No, no money was lost. The purchaser agreed to buy the DVD for $3,000 for delivery at a later date. That is a valid purchase agreement. Only if the seller guaranteed the price would never be dropped before release would you have a valid point.
How many times do we need to go over this very basic point? How come no one wants to take responsibility for their purchase decisions these days? Probably because they grew up playing games where no one lost, everyone was a winner.

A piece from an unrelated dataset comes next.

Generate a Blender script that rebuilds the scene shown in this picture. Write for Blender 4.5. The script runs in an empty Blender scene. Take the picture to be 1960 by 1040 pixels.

I've been an advocate against that kind of child education for decades now. It looks like the results are starting to come in. People raised like that think it's their God-given right to get the best deal available, even if they made the purchase contract at a different point in time. My advice to these people: never start trading stocks, options, or bonds. You will always think someone is ripping you off, every time you don't get the best price of the year. Don't get me wrong, at any point in time, you deserve the best price currently available. However, a purchase at a different time has different considerations that affect the supply and demand and prices do not stay the same over time. They could go up or down, that's natural.
Traditional auto dealerships break this rule all the time by selling the same car with the same options at wildly different prices on the same day. "Walter" might pay $36,000 while "Marie" who came in at the same time but was working with a different car salesman, had paid $38,775 for the exact same car! That's not what's going on here because prices are fungible over time. Nothing stays the same forever.